In the beginning of the Book of Ruth, the widow Naomi gives up hope. She says to her widowed daughters in law, “Even if I thought there was hope for me, even if I were married tonight and I also bore sons, should you wait for them to grow up?” One way to read the Book of Ruth is to say it is the story of how Naomi lost all hope of grandchildren – and then at the end, she gets a grandson. Ruth does mitzvot, Boaz does mitzvot, the people of Bethlehem do mitzvot, and hope is reborn.
Jewish hope is not mindless optimism. It looks at a difficult, sometimes cruel world and says, “We can fix this.” Sometimes it has to be very tough-minded. As Yehuda Amichai wrote in his poem Ein Yahav, “And I said to myself: That’s true, hope needs to be like barbed wire to keep out despair, hope must be a mine field.” Those are ugly images, but I think the poet is onto something important: the opposite of hope is despair, and we must guard against despair for hope to survive.
Many of the Jewish texts that speak of hope talk about hope in God. That may be very comforting for believers in a personal God, or it may be a challenge, if our idea of God is more abstract. When I read those texts, I remember that we are God’s hands in the world. God is still creating the world, but now God does it with our hands, our brains, and our determination.
How does that work? A person who lives a life of Torah does their best to keep the mitzvot, the commandments in the Torah. They are following God’s directions as expressed in our Torah. When such a person feeds the hungry, God is feeding the hungry. When such a person welcomes a stranger, God is welcoming that stranger. When a person who lives a life of Torah takes action to save the earth, God is saving the earth. No single human being can accomplish much by themselves, but we are not alone: we are part of Am Yisrael, the Jewish People, in all our diverse splendor. We are the erev rav, the mixed multitude, who left Egypt together, Jews and people who love Jews or who dwell with Jews, and all together, living lives of Torah, there is hope: we’ve got this.

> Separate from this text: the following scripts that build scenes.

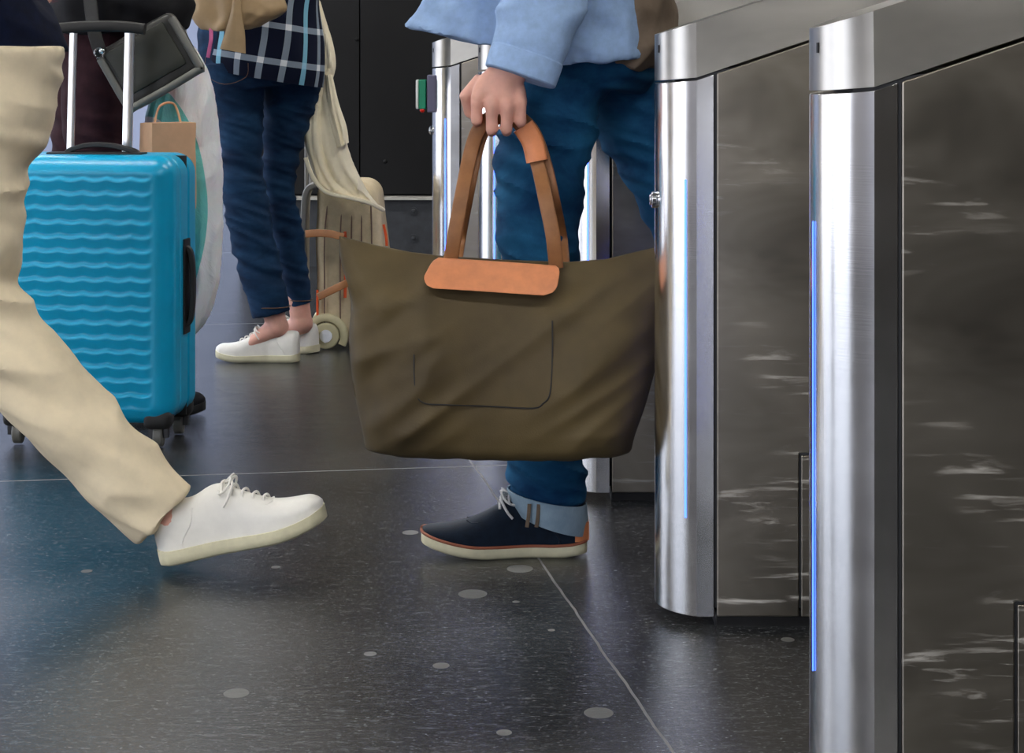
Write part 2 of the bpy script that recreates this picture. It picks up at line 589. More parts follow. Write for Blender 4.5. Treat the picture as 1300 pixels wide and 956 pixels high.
def gate(name_label, loc):
    r_ = thing('ticket_gate', name_label, 'ticket gate', loc, 'steel ticket gates in a row')
    L_ = Vector(loc)

    def sect(stations, zb, zt, tw=1.0, y0=0.0):
        rr = []
        for x, w_ in stations:
            rr.append([L_ + Vector(v) for v in ((x, GH - w_ + y0, zb(x)), (x, GH - w_ * tw + y0, zt(x)),
                                                 (x, GH + w_ * tw - y0, zt(x)), (x, GH + w_ - y0, zb(x)))])
        b_ = bmesh.new(); rings(b_, rr); return b_
    ns = nose_stations()
    # front column with the rounded nose
    obj('end_column', sect(ns + [(.0265, GH)], lambda x: .0175, lambda x: seam_z(x) - .0045), 'nose', r_, angle=25, bevel=.0018)
    # dark inner body, seen in the gaps
    obj('inner_body', sect([(-.02, GH - .03), (.02, GH - .006), (1.48, GH - .006)], lambda x: .03, lambda x: seam_z(x) + .004), 'slot', r_)
    # side panels, with the notch for the hatch
    for sgn in (0, 1):
        y_ = 0.0 if sgn == 0 else GW - .005
        hx0, hx1, hz = .1635, .62, .273
        outl = [(.0315, .0175), (hx0 - .0035, .0175), (hx0 - .0035, hz), (hx1 + .0035, hz), (hx1 + .0035, .0175), (1.5, .0175),
                (1.5, seam_z(1.5) - .0045), (.50, seam_z(.5) - .0045), (.0315, seam_z(.0315) - .0045)]
        bm = bmesh.new()
        fa = bm.faces.new([bm.verts.new(L_ + Vector((x, y_, z_))) for x, z_ in outl])
        ex = bmesh.ops.extrude_face_region(bm, geom=[fa])
        for v in ex['geom']:
            if isinstance(v, bmesh.types.BMVert): v.co.y += .005
        obj('side_panel', bm, 'panel', r_, smooth=False, bevel=.0020)
        bm = bmesh.new(); box(bm, L_ + Vector(((hx0 + hx1) / 2, y_ + .0027, (hz + .0175) / 2 - .002)), (hx1 - hx0, .0055, hz - .0175 - .004))
        obj('access_hatch', bm, 'panel', r_, smooth=False, bevel=.0012)
    obj('top_cap', sect(ns + [(.02, GH), (.25, GH), (.499, GH), (.52, GH), (1.5, GH)], seam_z, top_z, .93), 'cap', r_, angle=20, bevel=.0015)
    bm = bmesh.new(); box(bm, L_ + Vector((.76, GH, .0105)), (1.46, GW - .02, .029)); obj('plinth', bm, 'plinth', r_, bevel=.002)
    # blue strip set in the nose
    a = math.acos((GCX + .0165) / GR)
    cpt = L_ + Vector((GCX - GR * math.cos(a), GH - GR * math.sin(a), 0))
    bm = bmesh.new()
    rot = Matrix.Rotation(a, 3, 'Z')
    box(bm, cpt + Vector((0, 0, .435)), (.0016, .0030, .53), rot)
    obj('light_strip', bm, 'blue_led', r_, smooth=False)
    a2 = -a
    cpt = L_ + Vector((GCX - GR * math.cos(a), GH + GR * math.sin(a), 0))
    bm = bmesh.new(); box(bm, cpt + Vector((0, 0, .435)), (.0016, .0030, .53), Matrix.Rotation(-a, 3, 'Z'))
    obj('light_strip', bm, 'blue_led', r_, smooth=False)
    bm = bmesh.new(); c_ = L_ + Vector((-SAG - .002, GH - .012, .663))
    cyl(bm, c_, .0135, .008, 'X', 28, ); cyl(bm, c_ - Vector((.004, 0, 0)), .009, .006, 'X', 24)
    lk = obj('lock', bm, 'lock', r_, bevel=.001)
    bm = bmesh.new(); box(bm, c_ - Vector((.0075, 0, 0)), (.001, .002, .009)); obj('keyhole', bm, 'slot', lk)
    bm = bmesh.new(); box(bm, L_ + Vector((GCX - GR * math.cos(.28) - .0002, GH - GR * math.sin(.28), .905)), (.0016, .004, .012), Matrix.Rotation(.28, 3, 'Z'))
    obj('label_smudge', bm, 'slot', r_)  # dark smudge of a label on the cap nose
    return r_


def copy_tree(o, parent=None):
    c_ = o.copy(); C.objects.link(c_)
    if parent is not None: c_.parent = parent
    for ch in list(o.children): copy_tree(ch, c_)
    return c_


def gx(px, Y): return (px - CX) / F * Y


g2 = gate('brushed steel ticket gate second from the right, cutting off the olive tote bag', (gx(884.5, 3.2), 3.2, 0))
gates = [('nearest brushed steel ticket gate at the right edge of the picture', gx(1110, 2.336), 2.336),
         ('steel ticket gate partly hidden behind the walking man and the tote, third from the right', gx(757, 4.10), 4.10),
         ('steel ticket gate seen between the tote handles behind the man', gx(636, 5.1), 5.1),
         ('farthest steel ticket gate, left of the hand, with a green ticket reader', gx(572, 6.1), 6.1)]
g5 = None
for lb, x_, y_ in gates:
    c_ = copy_tree(g2); c_.location = (x_, y_, 0); c_['label'] = lb; ORG[c_] = Vector((x_, y_, 0)); g5 = c_
g1 = [o for o in C.objects if o.get('label', '').startswith('nearest brushed')][0]
for ch in list(g1.children):
    if ch.name.startswith('lock'):
        for k_ in list(ch.children): bpy.data.objects.remove(k_)
        bpy.data.objects.remove(ch)
strips = [ch for ch in g1.children if ch.name.startswith('light_strip')]
bpy.data.objects.remove(strips[0])
strips[1].data = strips[1].data.copy()
vv = strips[1].data.vertices; mx = sum((v.co for v in vv), Vector()) / len(vv)
for v in vv: v.co.y = mx.y + (v.co.y - mx.y) * .45; v.co.x = mx.x + (v.co.x - mx.x) * .45
strips[1].location = (-SAG + .0165 + .0004, GH - .02 - (GH + GR * math.sin(math.acos((GCX + .0165) / GR))), 0)
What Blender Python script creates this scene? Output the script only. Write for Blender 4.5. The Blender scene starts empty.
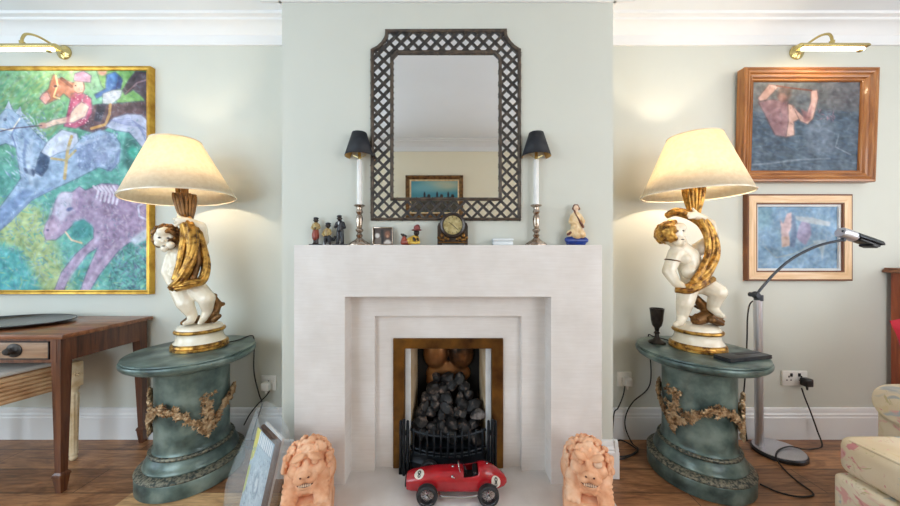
import bpy, bmesh, math, random
import numpy as np
from mathutils import Vector, Matrix, Euler

random.seed(7)
rng = np.random.default_rng(7)
SC = bpy.context.scene
COL = SC.collection
F = 310.0            # focal length in pixels for a 900 px wide frame
EYE = 1.08           # camera height
PI = math.pi

# ------------------------------------------------------------------ measuring helpers (photo pixel -> metres)
def Pd(px, py, d):
    s = F / d
    return Vector(((px - 450) / s, d, EYE - (py - 253) / s))
def Pz(px, py, z):
    s = (py - 253) / (EYE - z)
    return Vector(((px - 450) / s, F / s, z))

# ------------------------------------------------------------------ materials
def lin(c):
    return tuple(((v / 255) / 12.92 if v / 255 <= .04045 else ((v / 255 + .055) / 1.055) ** 2.4) for v in c) + (1.0,)

class N:
    def __init__(self, name):
        self.m = bpy.data.materials.new(name); self.m.use_nodes = True
        self.t = self.m.node_tree; self.b = self.t.nodes['Principled BSDF']; self.out = self.t.nodes['Material Output']
    def n(self, kind, **kw):
        x = self.t.nodes.new(kind)
        for k, v in kw.items():
            if k.startswith('i_'):
                x.inputs[k[2:].replace('_', ' ')].default_value = v
            else: setattr(x, k, v)
        return x
    def l(self, a, b): self.t.links.new(a, b)
    def coords(self, scale=(1, 1, 1), rot=(0, 0, 0)):
        tc = self.n('ShaderNodeTexCoord'); mp = self.n('ShaderNodeMapping')
        mp.inputs['Scale'].default_value = scale; mp.inputs['Rotation'].default_value = rot
        self.l(tc.outputs['Object'], mp.inputs['Vector']); return mp.outputs['Vector']
    def ramp(self, fac, stops):
        r = self.n('ShaderNodeValToRGB'); e = r.color_ramp.elements
        while len(e) < len(stops): e.new(.5)
        for k, (p, c) in enumerate(stops): e[k].position = p; e[k].color = lin(c)
        self.l(fac, r.inputs['Fac']); return r.outputs['Color']
    def noise(self, vec, scale, detail=4, rough=.55, dist=0):
        x = self.n('ShaderNodeTexNoise'); x.inputs['Scale'].default_value = scale
        x.inputs['Detail'].default_value = detail; x.inputs['Roughness'].default_value = rough
        x.inputs['Distortion'].default_value = dist
        self.l(vec, x.inputs['Vector']); return x.outputs['Fac']
    def mix(self, fac, a, b, mode='MIX'):
        x = self.n('ShaderNodeMix', data_type='RGBA', blend_type=mode)
        for v, i in ((fac, 0), (a, 6), (b, 7)):
            if isinstance(v, (float, int)): x.inputs[i].default_value = v
            elif isinstance(v, tuple): x.inputs[i].default_value = v
            else: self.l(v, x.inputs[i])
        return x.outputs[2]
    def bump(self, fac, strength, dist=.002):
        b = self.n('ShaderNodeBump'); b.inputs['Strength'].default_value = strength; b.inputs['Distance'].default_value = dist
        self.l(fac, b.inputs['Height']); self.l(b.outputs['Normal'], self.b.inputs['Normal'])
    def set(self, **kw):
        for k, v in kw.items(): self.b.inputs[k.replace('_', ' ')].default_value = v
        return self

def mat(name, c, rough=.5, metal=0, c2=None, nscale=12, contrast=(.35, .65), stretch=(1, 1, 1), bump=0, bscale=40, coat=0, c3=None):
    k = N(name); k.set(Roughness=rough, Metallic=metal)
    if coat: k.b.inputs['Coat Weight'].default_value = coat; k.b.inputs['Coat Roughness'].default_value = .15
    v = k.coords(stretch)
    if c2 is None: c2 = tuple(max(0, x * .94) for x in c)
    f = k.noise(v, nscale)
    stops = [(contrast[0], c2), (contrast[1], c)]
    if c3: stops = [(contrast[0], c2), (sum(contrast) / 2, c), (contrast[1], c3)]
    k.l(k.ramp(f, stops), k.b.inputs['Base Color'])
    if bump: k.bump(k.noise(v, bscale, 3), bump)
    return k.m

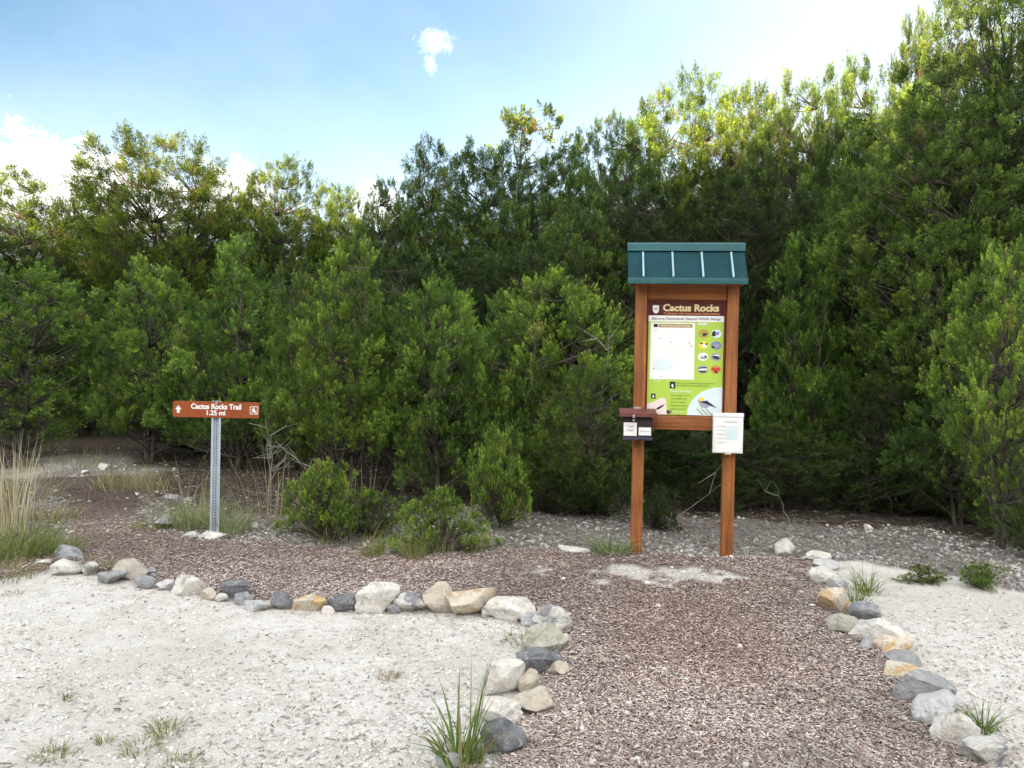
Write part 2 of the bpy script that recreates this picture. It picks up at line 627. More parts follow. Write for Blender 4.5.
def chips():
    N = 850000
    Y = 2.3 + (13.5 - 2.3) * rng.random(N) ** 1.9
    X = (rng.random(N) * 2 - 1) * (0.75 * Y + 0.3)
    s_, m_, g_ = zones(X, Y)
    edge = sdist(PATH, X, Y)
    prob = m_ + 0.05 * g_ + 0.035 * s_ * np.clip(vnoise(X, Y, 0.5, 52) + .4, 0, 1) + 0.10 * np.exp(-np.maximum(-edge, 0) / 0.22) * (edge < 0.05)
    # thin the sampling density to about the same number per square metre everywhere near
    keep = rng.random(N) < prob
    X, Y, edge = X[keep], Y[keep], edge[keep]
    n = len(X)
    tv = np.array([(-1, -1, 0), (0, -1.15, .35), (1, -.8, 0), (-.9, 1, 0), (.1, .9, .45), (1, 1, .05)], float) * 0.5
    tf = np.array([(0, 1, 4, 3), (1, 2, 5, 4)])
    ln = 0.008 + 0.026 * rng.random(n) ** 1.8
    wd = 0.003 + 0.0045 * rng.random(n)
    sc_ = np.stack([ln, wd, wd * 0.9], -1)
    rot = rotmats(rng.random(n) * 2 * PI, rng.normal(0, 0.14, n), rng.normal(0, 0.24, n))
    pos = np.stack([X, Y, gz(X, Y) + 0.002 + 0.012 * rng.random(n)], -1)
    base = np.array([(.13, .085, .072), (.24, .165, .14), (.32, .235, .205), (.40, .315, .28), (.50, .44, .40), (.62, .58, .54), (.08, .06, .052)])
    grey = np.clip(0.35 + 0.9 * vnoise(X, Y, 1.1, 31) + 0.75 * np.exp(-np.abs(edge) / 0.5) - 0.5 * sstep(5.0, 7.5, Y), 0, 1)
    pick = rng.choice(7, n, p=(.17, .24, .22, .15, .10, .06, .06))
    pick2 = rng.choice(7, n, p=(.12, .12, .13, .18, .24, .15, .06))
    cols = np.where((rng.random(n) < grey)[:, None], base[pick2] * np.array([.93, .98, 1.03]), base[pick])
    cols = np.array([1.05, 1.02, .985]) * (np.array([.31, .25, .228]) + 0.72 * (cols - np.array([.31, .25, .228])))
    cols = cols * (0.86 + 0.4 * rng.random((n, 1))) * (1 + 0.22 * vnoise(X, Y, 0.9, 33) + 0.12 * vnoise(X, Y, 0.3, 34))[:, None]
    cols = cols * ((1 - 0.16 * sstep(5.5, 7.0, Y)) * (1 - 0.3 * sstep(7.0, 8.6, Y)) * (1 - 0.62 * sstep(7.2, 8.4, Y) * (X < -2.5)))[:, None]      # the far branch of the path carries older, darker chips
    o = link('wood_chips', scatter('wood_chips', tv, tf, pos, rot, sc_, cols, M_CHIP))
    tag(o, 'brown and grey wood chips covering the curving trail', 'wood chips', kind='stuff')


chips()


def ico(sub, seed, rough=0.25):
    bm = bmesh.new()
    bmesh.ops.create_icosphere(bm, subdivisions=sub, radius=1)
    v = np.array([x.co[:] for x in bm.verts])
    f = np.array([[q.index for q in p.verts] for p in bm.faces])
    bm.free()
    r_ = np.random.default_rng(seed)
    return v * (1 + rough * (r_.random((len(v), 1)) - 0.5)), f


def pebbles():
    # fine crushed stone on the pale clearing, coarse gravel along the trees
    N = 300000
    Y = 2.3 + (14 - 2.3) * rng.random(N) ** 1.7
    X = (rng.random(N) * 2 - 1) * (0.75 * Y + 0.5)
    s_, m_, g_ = zones(X, Y)
    pt = vnoise(X, Y, 0.6, 41) * 0.5 + 0.5
    prob = s_ * (0.12 + 0.5 * pt ** 2) * 0.9 + g_ * 0.75 * sstep(0.25, 0.75, vnoise(X, Y, 0.8, 43) * .6 + .5 + .25 * vnoise(X, Y, 0.25, 44)) * sstep(8.8, 6.8, Y) + g_ * 0.45 + m_ * 0.008 + 0.010
    keep = rng.random(N) < prob
    X, Y, s_, g_ = X[keep], Y[keep], s_[keep], g_[keep]
    n = len(X)
    r_ = np.where(rng.random(n) < s_, 0.0022 + 0.010 * rng.random(n) ** 4, 0.003 + 0.019 * rng.random(n) ** 5)
    tv, tf = ico(1, 5, 0.5)
    sc_ = np.stack([r_ * (0.8 + 0.7 * rng.random(n)), r_ * (0.7 + 0.5 * rng.random(n)), r_ * (0.45 + 0.4 * rng.random(n))], -1)
    rot = rotmats(rng.random(n) * 2 * PI, rng.normal(0, .3, n), rng.normal(0, .3, n))
    pos = np.stack([X, Y, gz(X, Y) + r_ * 0.25], -1)
    base = np.array([(.58, .55, .51), (.66, .64, .60), (.40, .39, .37), (.27, .265, .26), (.46, .38, .29), (.5, .47, .44)])
    cols = base[rng.choice(6, n, p=(.18, .15, .24, .18, .08, .17))] * (0.8 + 0.35 * rng.random((n, 1)))
    cols = cols * np.where(g_ > .5, 0.62 + 0.25 * vnoise(X, Y, 0.5, 45), 1.0)[:, None]
    cols = np.where(((s_ > .5) & (rng.random(n) < .6))[:, None], np.array([.60, .58, .535]) * (0.85 + .3 * rng.random((n, 1))), cols)
    o = link('gravel', scatter('gravel', tv, tf, pos, rot, sc_, cols, M_PEB))
    tag(o, 'pale limestone gravel strewn over the clearing and along the trees', 'gravel', kind='stuff')


pebbles()


def litter():
    # dry twigs, needles and bits of bark lying on sand, gravel and the forest floor
    N = 120000
    Y = 2.3 + (13 - 2.3) * rng.random(N) ** 1.5
    X = (rng.random(N) * 2 - 1) * (0.78 * Y + 0.5)
    s_, m_, g_ = zones(X, Y)
    pt = np.clip(vnoise(X, Y, 0.7, 61) * .6 + vnoise(X, Y, 0.2, 62) * .4 + 0.45, 0, 1)
    prob = s_ * 0.34 * pt ** 2 + g_ * 0.9 * (0.35 + 0.65 * pt) + (1 - s_ - m_ - g_).clip(0, 1) * 0.7 + m_ * 0.02
    keep = rng.random(N) < prob
    X, Y, s_, m_ = X[keep], Y[keep], s_[keep], m_[keep]
    n = len(X)
    tv = np.array([(-1, -1, 0), (0, -1, .3), (0, 1, .3), (-1, 1, 0), (1, -.6, .1), (1, .6, .1)], float) * 0.5
    tf = np.array([(0, 1, 2, 3), (1, 4, 5, 2)])
    ln = np.where(s_ > .5, 0.008 + 0.05 * rng.random(n) ** 4, 0.015 + 0.14 * rng.random(n) ** 3)
    wd = np.where(s_ > .5, 0.0025 + 0.004 * rng.random(n), 0.003 + 0.006 * rng.random(n))
    rot = rotmats(rng.random(n) * 2 * PI, rng.normal(0, .12, n), rng.normal(0, .3, n))
    pos = np.stack([X, Y, gz(X, Y) + 0.004], -1)
    base = np.array([(.20, .17, .14), (.12, .10, .085), (.30, .28, .255), (.40, .37, .33), (.24, .19, .13)])
    cols = base[rng.choice(5, n)] * (0.7 + 0.5 * rng.random((n, 1)))
    o = link('twig_litter', scatter('twig_litter', tv, tf, pos, rot, np.stack([ln, wd, wd], -1), cols, M_TWIG))
    tag(o, 'dry twigs and needles scattered on sand and under the trees', 'twig litter', kind='stuff')


litter()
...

So now I look out through this screen at all of you, and I feel my faith renewed. Members of this congregation stepped up this High Holidays to take care of one another while Rabbi Bridget was injured. You are continuing to do mitzvot even while your rabbi and teacher has to be out sick. You lift one another up, you speak kindly and truthfully, you do what needs to be done.
That is Jewish hope.
We have what it takes to survive difficult times, to learn what can be learned, to record what can be recorded, to remember those who need to be remembered. We can do this.
As Rabbi Sacks wrote, no Jew can be a mindless optimist, knowing what we know about how low humanity can go. But Jews – and those who love Jews – can face reality, and have a quiet resolve that we will do our part to heal this troubled world. We will not give up hope.
So I want to finish this sermon tonight with a quotation from the end of Psalm 27, a psalm about hope,
A psalm that challenges us to keep walking forward, to keep on keeping mitzvot, to keep on doing what needs to be done in the world:
Kaveh el Adonai, hazak v’amatz libehkha, ukaveh el Adonai —
Hope in the Eternal One;
be strong and of good courage!
O hope in the Eternal, hope in one another.
“Chazak v’amatz” – be strong and of good courage – let’s say it together, to each other — chazak v’amatz!
Keyn y-hi ratzon, may it be God’s will. Amen.